Monday, August 22, 2005

Politics: Today's Reading Assignment

The always excellent Digby has a great post up today, and it leads to an even better comment thread. Basically, Digby's sick and fucking tired of the Democrats being led around by the faction of the party that not only been losing elections and been wrong 100 percent of the time, but also condescending to the rest of us. His conclusion:
I am not a pacifist. And I never said that we should not respond to the threat of global terrorism. But I disagreeed with the way this administration and the Democratic hawks went about doing it --- especially this enormous mistake of invading a middle eastern country for inscrutable reasons, at this time, in this way. And I was right. I don't know if I represent the zeitgeist of the rank and file, but I do know that I and others of "the left" who saw this debacle for what it was have earned a little fucking respect.

Unfortunately, Digby, it ain't fucking forthcoming. The DLC's never-ending pursuit of the mythical "middle voter' and the circular firing squad mentality proves that the lessons have not been learned up top. They continue to blame the "left" as if we've been making the decisions or holding any power.

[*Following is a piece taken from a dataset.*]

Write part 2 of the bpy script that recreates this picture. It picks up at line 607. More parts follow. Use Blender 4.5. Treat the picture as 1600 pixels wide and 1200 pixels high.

It's not really fair or effective to try and boil down Digby's post, just go read the whole thing, but I will highlight one of the comments. One of the best, and most damning, pieces of analysis of the failed "success" of the current Democratic strategy I've ever read:
I was thinking about the "we were right and you were wrong" argument. And while I agree wholeheartedly, I wonder if this couldn't more pragmatically be rephrased as "the Democratic support of the Iraq war was a political disaster." That's all anyone needs to say about it because it's indisputable.

And the reason it was a disaster is that the Democrats continue to use what business managament consultants call a "fast follower" strategy. That's when you don't actually take any risks in the marketplace but instead watch what the successful guys do and then mimic them as fast as possible. Instead of paying attention to your customers you pay attention to the other guy's marketing presentations. In a hot market this strategy can work--but when the economy goes sour you're the one holding the bag.

The same is with the Democrats. They're always a half-step behind the GOP, and the difference is that politics is a zero-sum game and there's no benefit to being a fast follower. You get none of the rewards for being ahead of the curve and you get all the risks of being behind it.
Halfdan Adonais | 08.22.05 - 2:22 pm | #

Exactly. And until one of the "hawks" admits they fucked up and comes clean, I will never truly believe in/support them. They aren't leading, they're still following.